**DATASET SECTION:**
* Begin *
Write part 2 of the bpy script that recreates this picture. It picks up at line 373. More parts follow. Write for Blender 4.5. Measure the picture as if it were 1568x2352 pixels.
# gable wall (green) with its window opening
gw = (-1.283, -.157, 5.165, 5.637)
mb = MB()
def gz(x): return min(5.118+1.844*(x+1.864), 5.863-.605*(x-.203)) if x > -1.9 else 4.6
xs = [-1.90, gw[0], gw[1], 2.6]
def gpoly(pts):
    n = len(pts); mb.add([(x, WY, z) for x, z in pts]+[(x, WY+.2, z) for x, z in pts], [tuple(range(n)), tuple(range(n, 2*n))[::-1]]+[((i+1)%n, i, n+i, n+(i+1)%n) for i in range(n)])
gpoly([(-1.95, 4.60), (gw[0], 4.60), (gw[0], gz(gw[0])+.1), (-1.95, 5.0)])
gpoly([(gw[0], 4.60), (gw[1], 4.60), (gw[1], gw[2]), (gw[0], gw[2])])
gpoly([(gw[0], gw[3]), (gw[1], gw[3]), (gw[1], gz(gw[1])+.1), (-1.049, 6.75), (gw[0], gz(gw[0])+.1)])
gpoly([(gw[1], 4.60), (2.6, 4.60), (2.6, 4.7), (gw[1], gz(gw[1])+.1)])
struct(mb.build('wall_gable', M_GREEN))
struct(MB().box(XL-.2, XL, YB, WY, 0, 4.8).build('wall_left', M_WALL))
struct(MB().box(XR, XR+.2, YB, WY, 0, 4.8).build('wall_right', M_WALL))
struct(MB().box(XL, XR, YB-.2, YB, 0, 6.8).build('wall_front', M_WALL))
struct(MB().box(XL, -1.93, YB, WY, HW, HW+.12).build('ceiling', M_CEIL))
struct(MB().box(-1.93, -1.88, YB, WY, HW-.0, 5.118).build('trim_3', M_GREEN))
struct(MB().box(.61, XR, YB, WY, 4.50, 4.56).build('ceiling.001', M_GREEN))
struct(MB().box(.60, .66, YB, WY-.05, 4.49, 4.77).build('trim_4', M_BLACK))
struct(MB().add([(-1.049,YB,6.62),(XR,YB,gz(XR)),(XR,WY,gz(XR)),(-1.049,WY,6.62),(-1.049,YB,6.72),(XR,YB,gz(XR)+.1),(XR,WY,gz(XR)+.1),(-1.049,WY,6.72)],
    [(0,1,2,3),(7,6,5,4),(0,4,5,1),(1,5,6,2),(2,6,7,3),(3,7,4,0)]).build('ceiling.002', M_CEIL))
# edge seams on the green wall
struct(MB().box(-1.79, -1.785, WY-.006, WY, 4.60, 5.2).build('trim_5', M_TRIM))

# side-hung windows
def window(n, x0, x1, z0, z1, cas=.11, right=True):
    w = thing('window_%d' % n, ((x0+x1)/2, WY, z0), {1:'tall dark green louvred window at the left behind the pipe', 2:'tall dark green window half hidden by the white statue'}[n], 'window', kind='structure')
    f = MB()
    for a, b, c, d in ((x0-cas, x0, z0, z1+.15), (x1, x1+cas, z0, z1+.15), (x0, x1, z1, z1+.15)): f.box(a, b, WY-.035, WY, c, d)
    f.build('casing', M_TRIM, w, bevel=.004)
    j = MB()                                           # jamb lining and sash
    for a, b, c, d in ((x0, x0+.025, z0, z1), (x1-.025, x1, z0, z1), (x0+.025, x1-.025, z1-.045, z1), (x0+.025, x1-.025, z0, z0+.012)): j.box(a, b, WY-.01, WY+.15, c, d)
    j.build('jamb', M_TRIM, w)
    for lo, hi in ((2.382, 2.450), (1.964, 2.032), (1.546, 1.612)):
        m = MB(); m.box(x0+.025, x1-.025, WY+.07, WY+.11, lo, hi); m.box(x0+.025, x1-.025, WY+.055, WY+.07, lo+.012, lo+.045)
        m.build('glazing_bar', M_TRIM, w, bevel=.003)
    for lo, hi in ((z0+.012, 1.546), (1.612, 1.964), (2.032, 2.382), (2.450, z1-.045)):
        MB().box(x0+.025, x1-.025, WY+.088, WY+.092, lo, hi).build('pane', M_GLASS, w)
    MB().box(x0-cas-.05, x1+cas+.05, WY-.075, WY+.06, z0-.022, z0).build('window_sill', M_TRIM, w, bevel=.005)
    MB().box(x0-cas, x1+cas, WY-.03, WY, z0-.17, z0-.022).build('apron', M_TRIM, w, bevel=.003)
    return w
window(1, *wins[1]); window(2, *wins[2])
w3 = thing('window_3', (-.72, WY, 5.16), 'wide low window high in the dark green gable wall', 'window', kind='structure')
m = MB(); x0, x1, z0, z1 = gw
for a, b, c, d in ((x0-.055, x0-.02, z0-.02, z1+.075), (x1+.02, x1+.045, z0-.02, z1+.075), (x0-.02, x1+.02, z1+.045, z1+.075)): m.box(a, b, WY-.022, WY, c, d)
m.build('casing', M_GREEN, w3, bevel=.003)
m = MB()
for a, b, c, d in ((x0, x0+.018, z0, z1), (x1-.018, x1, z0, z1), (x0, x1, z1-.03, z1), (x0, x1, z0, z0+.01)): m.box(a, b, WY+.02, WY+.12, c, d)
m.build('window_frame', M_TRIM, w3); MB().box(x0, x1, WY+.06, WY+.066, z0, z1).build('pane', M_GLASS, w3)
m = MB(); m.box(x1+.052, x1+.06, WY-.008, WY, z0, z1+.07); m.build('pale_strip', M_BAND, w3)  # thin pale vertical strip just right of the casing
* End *
**SET EXERCISE:**
Go back to the listing above and please repeat it exactly.

**RESULT OF THIS TASK:**
Write part 2 of the bpy script that recreates this picture. It picks up at line 373. More parts follow. Write for Blender 4.5. Measure the picture as if it were 1568x2352 pixels.
# gable wall (green) with its window opening
gw = (-1.283, -.157, 5.165, 5.637)
mb = MB()
def gz(x): return min(5.118+1.844*(x+1.864), 5.863-.605*(x-.203)) if x > -1.9 else 4.6
xs = [-1.90, gw[0], gw[1], 2.6]
def gpoly(pts):
    n = len(pts); mb.add([(x, WY, z) for x, z in pts]+[(x, WY+.2, z) for x, z in pts], [tuple(range(n)), tuple(range(n, 2*n))[::-1]]+[((i+1)%n, i, n+i, n+(i+1)%n) for i in range(n)])
gpoly([(-1.95, 4.60), (gw[0], 4.60), (gw[0], gz(gw[0])+.1), (-1.95, 5.0)])
gpoly([(gw[0], 4.60), (gw[1], 4.60), (gw[1], gw[2]), (gw[0], gw[2])])
gpoly([(gw[0], gw[3]), (gw[1], gw[3]), (gw[1], gz(gw[1])+.1), (-1.049, 6.75), (gw[0], gz(gw[0])+.1)])
gpoly([(gw[1], 4.60), (2.6, 4.60), (2.6, 4.7), (gw[1], gz(gw[1])+.1)])
struct(mb.build('wall_gable', M_GREEN))
struct(MB().box(XL-.2, XL, YB, WY, 0, 4.8).build('wall_left', M_WALL))
struct(MB().box(XR, XR+.2, YB, WY, 0, 4.8).build('wall_right', M_WALL))
struct(MB().box(XL, XR, YB-.2, YB, 0, 6.8).build('wall_front', M_WALL))
struct(MB().box(XL, -1.93, YB, WY, HW, HW+.12).build('ceiling', M_CEIL))
struct(MB().box(-1.93, -1.88, YB, WY, HW-.0, 5.118).build('trim_3', M_GREEN))
struct(MB().box(.61, XR, YB, WY, 4.50, 4.56).build('ceiling.001', M_GREEN))
struct(MB().box(.60, .66, YB, WY-.05, 4.49, 4.77).build('trim_4', M_BLACK))
struct(MB().add([(-1.049,YB,6.62),(XR,YB,gz(XR)),(XR,WY,gz(XR)),(-1.049,WY,6.62),(-1.049,YB,6.72),(XR,YB,gz(XR)+.1),(XR,WY,gz(XR)+.1),(-1.049,WY,6.72)],
    [(0,1,2,3),(7,6,5,4),(0,4,5,1),(1,5,6,2),(2,6,7,3),(3,7,4,0)]).build('ceiling.002', M_CEIL))
# edge seams on the green wall
struct(MB().box(-1.79, -1.785, WY-.006, WY, 4.60, 5.2).build('trim_5', M_TRIM))

# side-hung windows
def window(n, x0, x1, z0, z1, cas=.11, right=True):
    w = thing('window_%d' % n, ((x0+x1)/2, WY, z0), {1:'tall dark green louvred window at the left behind the pipe', 2:'tall dark green window half hidden by the white statue'}[n], 'window', kind='structure')
    f = MB()
    for a, b, c, d in ((x0-cas, x0, z0, z1+.15), (x1, x1+cas, z0, z1+.15), (x0, x1, z1, z1+.15)): f.box(a, b, WY-.035, WY, c, d)
    f.build('casing', M_TRIM, w, bevel=.004)
    j = MB()                                           # jamb lining and sash
    for a, b, c, d in ((x0, x0+.025, z0, z1), (x1-.025, x1, z0, z1), (x0+.025, x1-.025, z1-.045, z1), (x0+.025, x1-.025, z0, z0+.012)): j.box(a, b, WY-.01, WY+.15, c, d)
    j.build('jamb', M_TRIM, w)
    for lo, hi in ((2.382, 2.450), (1.964, 2.032), (1.546, 1.612)):
        m = MB(); m.box(x0+.025, x1-.025, WY+.07, WY+.11, lo, hi); m.box(x0+.025, x1-.025, WY+.055, WY+.07, lo+.012, lo+.045)
        m.build('glazing_bar', M_TRIM, w, bevel=.003)
    for lo, hi in ((z0+.012, 1.546), (1.612, 1.964), (2.032, 2.382), (2.450, z1-.045)):
        MB().box(x0+.025, x1-.025, WY+.088, WY+.092, lo, hi).build('pane', M_GLASS, w)
    MB().box(x0-cas-.05, x1+cas+.05, WY-.075, WY+.06, z0-.022, z0).build('window_sill', M_TRIM, w, bevel=.005)
    MB().box(x0-cas, x1+cas, WY-.03, WY, z0-.17, z0-.022).build('apron', M_TRIM, w, bevel=.003)
    return w
window(1, *wins[1]); window(2, *wins[2])
w3 = thing('window_3', (-.72, WY, 5.16), 'wide low window high in the dark green gable wall', 'window', kind='structure')
m = MB(); x0, x1, z0, z1 = gw
for a, b, c, d in ((x0-.055, x0-.02, z0-.02, z1+.075), (x1+.02, x1+.045, z0-.02, z1+.075), (x0-.02, x1+.02, z1+.045, z1+.075)): m.box(a, b, WY-.022, WY, c, d)
m.build('casing', M_GREEN, w3, bevel=.003)
m = MB()
for a, b, c, d in ((x0, x0+.018, z0, z1), (x1-.018, x1, z0, z1), (x0, x1, z1-.03, z1), (x0, x1, z0, z0+.01)): m.box(a, b, WY+.02, WY+.12, c, d)
m.build('window_frame', M_TRIM, w3); MB().box(x0, x1, WY+.06, WY+.066, z0, z1).build('pane', M_GLASS, w3)
m = MB(); m.box(x1+.052, x1+.06, WY-.008, WY, z0, z1+.07); m.build('pale_strip', M_BAND, w3)  # thin pale vertical strip just right of the casing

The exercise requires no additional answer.